What the task asks:
Include in the output exactly the lines from the opening of the data through the line containing "return Vector(((px - CX)", and nothing more.

-=-=-

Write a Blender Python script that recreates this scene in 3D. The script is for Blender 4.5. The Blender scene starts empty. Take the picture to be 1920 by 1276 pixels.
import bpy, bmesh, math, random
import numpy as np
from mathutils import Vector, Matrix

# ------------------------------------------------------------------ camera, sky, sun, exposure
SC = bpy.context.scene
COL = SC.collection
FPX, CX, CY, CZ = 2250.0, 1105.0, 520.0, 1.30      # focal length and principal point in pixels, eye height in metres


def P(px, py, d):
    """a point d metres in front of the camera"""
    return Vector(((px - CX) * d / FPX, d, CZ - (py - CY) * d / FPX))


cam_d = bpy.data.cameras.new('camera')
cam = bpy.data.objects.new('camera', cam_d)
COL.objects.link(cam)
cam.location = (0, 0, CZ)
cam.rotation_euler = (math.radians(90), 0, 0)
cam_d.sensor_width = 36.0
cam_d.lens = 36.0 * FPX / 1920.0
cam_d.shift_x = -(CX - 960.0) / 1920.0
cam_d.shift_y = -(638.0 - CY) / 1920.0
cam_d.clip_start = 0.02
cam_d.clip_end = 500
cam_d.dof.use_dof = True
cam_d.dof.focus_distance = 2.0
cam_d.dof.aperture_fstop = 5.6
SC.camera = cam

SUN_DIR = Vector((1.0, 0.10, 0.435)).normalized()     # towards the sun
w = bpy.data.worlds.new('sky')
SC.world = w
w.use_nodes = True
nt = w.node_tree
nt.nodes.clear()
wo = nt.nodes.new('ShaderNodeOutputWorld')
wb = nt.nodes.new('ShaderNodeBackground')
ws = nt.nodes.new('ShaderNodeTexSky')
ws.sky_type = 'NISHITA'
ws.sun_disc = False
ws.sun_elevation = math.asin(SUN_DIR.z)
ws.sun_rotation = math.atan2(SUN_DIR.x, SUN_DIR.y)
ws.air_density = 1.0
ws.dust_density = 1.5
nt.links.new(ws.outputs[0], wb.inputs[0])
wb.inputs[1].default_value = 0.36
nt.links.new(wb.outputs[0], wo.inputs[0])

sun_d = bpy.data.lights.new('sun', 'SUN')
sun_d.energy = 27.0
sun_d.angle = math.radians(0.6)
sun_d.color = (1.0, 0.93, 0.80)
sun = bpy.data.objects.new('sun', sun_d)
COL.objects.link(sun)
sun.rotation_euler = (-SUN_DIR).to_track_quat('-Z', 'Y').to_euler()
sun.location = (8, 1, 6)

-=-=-

Result of the exercise:
Write a Blender Python script that recreates this scene in 3D. The script is for Blender 4.5. The Blender scene starts empty. Take the picture to be 1920 by 1276 pixels.
import bpy, bmesh, math, random
import numpy as np
from mathutils import Vector, Matrix

# ------------------------------------------------------------------ camera, sky, sun, exposure
SC = bpy.context.scene
COL = SC.collection
FPX, CX, CY, CZ = 2250.0, 1105.0, 520.0, 1.30      # focal length and principal point in pixels, eye height in metres


def P(px, py, d):
    """a point d metres in front of the camera"""
    return Vector(((px - CX) * d / FPX, d, CZ - (py - CY) * d / FPX))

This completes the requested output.